» What you should do
Look through the data for the string "wide". Copy every line where it is found.

» Data for processing
((

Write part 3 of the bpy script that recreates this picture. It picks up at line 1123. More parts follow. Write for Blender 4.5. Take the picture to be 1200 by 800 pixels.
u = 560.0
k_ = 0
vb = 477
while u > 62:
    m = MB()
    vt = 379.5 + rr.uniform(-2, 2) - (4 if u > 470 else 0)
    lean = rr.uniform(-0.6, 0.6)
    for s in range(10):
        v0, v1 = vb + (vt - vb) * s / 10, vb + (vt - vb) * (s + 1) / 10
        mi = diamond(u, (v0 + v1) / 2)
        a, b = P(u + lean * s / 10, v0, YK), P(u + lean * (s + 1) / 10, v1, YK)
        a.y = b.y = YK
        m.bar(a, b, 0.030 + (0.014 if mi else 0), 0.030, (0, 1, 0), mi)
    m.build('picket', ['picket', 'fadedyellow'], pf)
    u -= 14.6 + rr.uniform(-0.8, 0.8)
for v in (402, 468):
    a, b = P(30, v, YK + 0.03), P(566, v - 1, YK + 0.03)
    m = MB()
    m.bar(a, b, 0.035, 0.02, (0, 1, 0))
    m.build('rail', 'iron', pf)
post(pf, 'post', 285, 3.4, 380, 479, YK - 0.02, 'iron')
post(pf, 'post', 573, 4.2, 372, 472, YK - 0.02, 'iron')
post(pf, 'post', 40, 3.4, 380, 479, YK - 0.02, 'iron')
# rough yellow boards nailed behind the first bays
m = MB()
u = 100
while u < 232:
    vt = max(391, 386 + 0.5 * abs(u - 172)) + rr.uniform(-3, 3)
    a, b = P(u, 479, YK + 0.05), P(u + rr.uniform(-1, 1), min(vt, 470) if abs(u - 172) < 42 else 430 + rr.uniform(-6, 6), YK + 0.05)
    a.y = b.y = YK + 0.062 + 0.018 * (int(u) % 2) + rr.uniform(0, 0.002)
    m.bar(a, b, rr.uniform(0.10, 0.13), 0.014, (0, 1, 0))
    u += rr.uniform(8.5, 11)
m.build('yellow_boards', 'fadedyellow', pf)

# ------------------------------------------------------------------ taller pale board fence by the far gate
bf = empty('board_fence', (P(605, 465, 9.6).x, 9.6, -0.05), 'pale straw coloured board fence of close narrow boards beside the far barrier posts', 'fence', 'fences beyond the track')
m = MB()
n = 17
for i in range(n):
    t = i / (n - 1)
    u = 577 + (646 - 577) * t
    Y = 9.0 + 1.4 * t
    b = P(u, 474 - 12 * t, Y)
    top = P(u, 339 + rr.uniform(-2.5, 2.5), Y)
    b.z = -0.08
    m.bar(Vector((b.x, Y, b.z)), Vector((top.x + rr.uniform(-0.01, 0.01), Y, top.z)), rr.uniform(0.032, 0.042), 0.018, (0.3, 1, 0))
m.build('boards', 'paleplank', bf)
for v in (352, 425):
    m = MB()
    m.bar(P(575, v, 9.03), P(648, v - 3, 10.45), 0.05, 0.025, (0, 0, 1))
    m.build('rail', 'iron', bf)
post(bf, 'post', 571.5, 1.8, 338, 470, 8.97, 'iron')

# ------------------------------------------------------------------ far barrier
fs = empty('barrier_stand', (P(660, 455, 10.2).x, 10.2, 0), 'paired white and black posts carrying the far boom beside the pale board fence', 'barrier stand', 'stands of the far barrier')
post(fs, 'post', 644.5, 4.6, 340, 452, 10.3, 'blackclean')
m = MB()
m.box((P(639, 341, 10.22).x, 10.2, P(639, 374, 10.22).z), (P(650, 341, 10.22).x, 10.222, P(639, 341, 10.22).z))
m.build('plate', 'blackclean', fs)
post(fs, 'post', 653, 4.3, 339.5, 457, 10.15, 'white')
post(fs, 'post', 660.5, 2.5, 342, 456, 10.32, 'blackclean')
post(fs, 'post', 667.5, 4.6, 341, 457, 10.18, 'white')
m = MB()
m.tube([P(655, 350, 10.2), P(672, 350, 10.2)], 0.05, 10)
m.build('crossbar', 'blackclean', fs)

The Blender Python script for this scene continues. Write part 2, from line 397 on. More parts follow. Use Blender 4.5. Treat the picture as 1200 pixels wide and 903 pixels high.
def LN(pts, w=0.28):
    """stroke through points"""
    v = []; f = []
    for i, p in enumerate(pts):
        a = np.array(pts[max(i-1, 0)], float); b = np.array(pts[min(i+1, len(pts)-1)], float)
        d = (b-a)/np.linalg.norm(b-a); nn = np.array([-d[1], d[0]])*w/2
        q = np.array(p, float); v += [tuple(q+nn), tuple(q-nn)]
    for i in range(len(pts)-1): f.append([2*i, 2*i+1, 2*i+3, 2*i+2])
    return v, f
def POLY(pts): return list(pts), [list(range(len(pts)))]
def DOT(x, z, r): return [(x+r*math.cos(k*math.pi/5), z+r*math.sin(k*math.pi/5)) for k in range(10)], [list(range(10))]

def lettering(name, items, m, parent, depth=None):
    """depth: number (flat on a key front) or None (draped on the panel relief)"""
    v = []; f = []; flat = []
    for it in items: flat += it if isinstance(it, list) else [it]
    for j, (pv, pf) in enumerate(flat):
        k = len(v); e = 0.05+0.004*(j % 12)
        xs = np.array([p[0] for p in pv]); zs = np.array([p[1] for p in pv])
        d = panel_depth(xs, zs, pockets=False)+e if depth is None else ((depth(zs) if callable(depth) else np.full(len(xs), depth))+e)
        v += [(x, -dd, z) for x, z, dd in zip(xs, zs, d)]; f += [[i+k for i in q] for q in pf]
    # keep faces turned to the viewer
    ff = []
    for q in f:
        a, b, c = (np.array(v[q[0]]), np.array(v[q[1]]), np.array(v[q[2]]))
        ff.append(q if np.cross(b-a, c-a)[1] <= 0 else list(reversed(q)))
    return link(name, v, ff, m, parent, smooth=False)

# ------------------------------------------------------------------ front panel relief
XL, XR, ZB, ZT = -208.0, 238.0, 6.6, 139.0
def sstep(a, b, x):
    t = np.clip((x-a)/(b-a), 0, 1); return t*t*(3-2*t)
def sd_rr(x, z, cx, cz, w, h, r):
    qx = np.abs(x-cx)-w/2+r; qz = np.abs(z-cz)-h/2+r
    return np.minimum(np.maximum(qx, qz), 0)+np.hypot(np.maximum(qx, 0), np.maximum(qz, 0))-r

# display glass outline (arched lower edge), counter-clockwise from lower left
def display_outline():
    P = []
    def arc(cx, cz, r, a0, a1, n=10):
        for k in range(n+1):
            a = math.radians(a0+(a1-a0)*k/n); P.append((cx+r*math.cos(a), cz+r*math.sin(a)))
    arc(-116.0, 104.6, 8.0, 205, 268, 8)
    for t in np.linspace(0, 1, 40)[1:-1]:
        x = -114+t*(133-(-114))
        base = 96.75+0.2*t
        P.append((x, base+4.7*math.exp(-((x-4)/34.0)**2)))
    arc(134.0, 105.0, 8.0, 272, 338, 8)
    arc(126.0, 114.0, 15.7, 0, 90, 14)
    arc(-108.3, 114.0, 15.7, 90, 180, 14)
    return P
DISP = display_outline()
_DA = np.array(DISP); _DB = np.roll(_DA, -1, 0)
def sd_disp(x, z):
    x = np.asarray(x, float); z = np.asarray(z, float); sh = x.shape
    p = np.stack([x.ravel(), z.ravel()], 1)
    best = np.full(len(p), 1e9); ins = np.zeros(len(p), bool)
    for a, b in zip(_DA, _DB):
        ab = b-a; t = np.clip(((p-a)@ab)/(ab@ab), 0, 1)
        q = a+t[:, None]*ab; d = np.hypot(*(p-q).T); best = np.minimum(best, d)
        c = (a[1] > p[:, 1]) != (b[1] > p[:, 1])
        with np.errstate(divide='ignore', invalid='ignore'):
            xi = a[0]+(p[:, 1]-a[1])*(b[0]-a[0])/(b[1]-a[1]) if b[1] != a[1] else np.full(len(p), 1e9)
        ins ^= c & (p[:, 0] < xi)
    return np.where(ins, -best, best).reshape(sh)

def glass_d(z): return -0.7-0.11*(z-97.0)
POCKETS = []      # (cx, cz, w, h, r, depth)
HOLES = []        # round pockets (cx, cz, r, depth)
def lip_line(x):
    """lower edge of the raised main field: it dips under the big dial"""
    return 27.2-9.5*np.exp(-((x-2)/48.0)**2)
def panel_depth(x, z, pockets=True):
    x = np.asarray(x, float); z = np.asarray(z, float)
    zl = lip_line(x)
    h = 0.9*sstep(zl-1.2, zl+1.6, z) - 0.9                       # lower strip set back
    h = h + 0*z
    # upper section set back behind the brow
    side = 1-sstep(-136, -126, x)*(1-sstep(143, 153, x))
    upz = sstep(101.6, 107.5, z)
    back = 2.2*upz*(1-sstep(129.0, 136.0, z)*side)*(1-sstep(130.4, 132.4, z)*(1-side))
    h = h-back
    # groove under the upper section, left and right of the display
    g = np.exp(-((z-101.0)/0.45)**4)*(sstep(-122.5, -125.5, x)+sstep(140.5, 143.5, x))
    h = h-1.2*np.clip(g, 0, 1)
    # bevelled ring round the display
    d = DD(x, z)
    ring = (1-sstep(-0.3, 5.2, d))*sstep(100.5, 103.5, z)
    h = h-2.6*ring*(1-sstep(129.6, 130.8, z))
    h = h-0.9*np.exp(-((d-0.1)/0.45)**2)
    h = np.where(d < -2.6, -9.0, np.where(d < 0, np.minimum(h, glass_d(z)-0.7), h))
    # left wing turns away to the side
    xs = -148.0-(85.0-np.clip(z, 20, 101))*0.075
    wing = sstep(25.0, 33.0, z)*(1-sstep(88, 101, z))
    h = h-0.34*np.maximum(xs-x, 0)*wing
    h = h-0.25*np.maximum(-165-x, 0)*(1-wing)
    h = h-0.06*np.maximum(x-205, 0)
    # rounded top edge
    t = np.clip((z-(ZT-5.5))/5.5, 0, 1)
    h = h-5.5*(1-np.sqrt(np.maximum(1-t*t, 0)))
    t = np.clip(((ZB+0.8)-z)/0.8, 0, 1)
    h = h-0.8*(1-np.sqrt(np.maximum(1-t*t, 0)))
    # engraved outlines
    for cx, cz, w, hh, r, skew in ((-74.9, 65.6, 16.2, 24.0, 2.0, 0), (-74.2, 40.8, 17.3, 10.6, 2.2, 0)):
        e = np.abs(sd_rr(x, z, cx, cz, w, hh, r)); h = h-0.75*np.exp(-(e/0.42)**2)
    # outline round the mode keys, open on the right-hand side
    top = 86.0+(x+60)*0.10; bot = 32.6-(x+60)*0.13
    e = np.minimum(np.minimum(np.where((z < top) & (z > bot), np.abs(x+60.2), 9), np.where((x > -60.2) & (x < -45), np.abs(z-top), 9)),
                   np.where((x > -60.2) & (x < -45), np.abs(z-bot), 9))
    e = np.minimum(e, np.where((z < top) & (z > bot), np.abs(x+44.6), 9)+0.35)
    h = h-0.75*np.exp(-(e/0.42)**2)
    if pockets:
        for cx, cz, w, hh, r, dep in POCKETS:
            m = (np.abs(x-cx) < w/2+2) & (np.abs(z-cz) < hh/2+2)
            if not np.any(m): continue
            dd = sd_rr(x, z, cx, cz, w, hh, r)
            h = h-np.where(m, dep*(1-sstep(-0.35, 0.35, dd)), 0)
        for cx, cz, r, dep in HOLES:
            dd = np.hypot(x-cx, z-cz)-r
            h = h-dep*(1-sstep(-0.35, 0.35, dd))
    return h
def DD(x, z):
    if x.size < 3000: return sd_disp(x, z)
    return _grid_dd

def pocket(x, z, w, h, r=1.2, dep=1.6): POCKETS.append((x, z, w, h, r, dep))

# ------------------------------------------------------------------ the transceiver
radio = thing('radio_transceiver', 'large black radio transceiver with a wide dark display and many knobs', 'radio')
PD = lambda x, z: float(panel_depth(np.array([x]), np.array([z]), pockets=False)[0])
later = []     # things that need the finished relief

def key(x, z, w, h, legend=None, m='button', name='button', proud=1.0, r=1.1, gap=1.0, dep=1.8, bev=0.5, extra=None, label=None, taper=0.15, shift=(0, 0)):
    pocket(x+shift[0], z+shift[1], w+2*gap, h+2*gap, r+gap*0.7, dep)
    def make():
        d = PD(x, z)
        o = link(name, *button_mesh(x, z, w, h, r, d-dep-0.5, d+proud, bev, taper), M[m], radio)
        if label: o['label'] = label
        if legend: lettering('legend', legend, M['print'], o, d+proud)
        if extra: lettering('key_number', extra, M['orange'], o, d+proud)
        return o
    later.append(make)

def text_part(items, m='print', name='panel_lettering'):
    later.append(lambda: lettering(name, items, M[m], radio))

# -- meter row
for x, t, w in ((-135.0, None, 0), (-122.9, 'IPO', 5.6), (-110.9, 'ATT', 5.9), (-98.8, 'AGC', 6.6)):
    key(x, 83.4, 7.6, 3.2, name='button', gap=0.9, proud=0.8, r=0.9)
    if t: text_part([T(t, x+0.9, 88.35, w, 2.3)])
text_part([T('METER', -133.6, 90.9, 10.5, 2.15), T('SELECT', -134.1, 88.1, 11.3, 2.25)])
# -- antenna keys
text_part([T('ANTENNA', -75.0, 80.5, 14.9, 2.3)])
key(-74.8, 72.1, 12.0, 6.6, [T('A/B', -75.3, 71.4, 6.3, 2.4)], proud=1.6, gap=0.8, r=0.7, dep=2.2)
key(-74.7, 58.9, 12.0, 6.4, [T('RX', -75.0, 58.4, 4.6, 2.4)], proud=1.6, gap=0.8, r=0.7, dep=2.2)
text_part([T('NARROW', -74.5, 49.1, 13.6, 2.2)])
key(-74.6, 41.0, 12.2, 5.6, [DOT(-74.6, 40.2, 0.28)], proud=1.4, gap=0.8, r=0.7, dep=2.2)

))

» Exercise response
The Blender Python script for this scene continues. Write part 2, from line 397 on. More parts follow. Use Blender 4.5. Treat the picture as 1200 pixels wide and 903 pixels high.
radio = thing('radio_transceiver', 'large black radio transceiver with a wide dark display and many knobs', 'radio')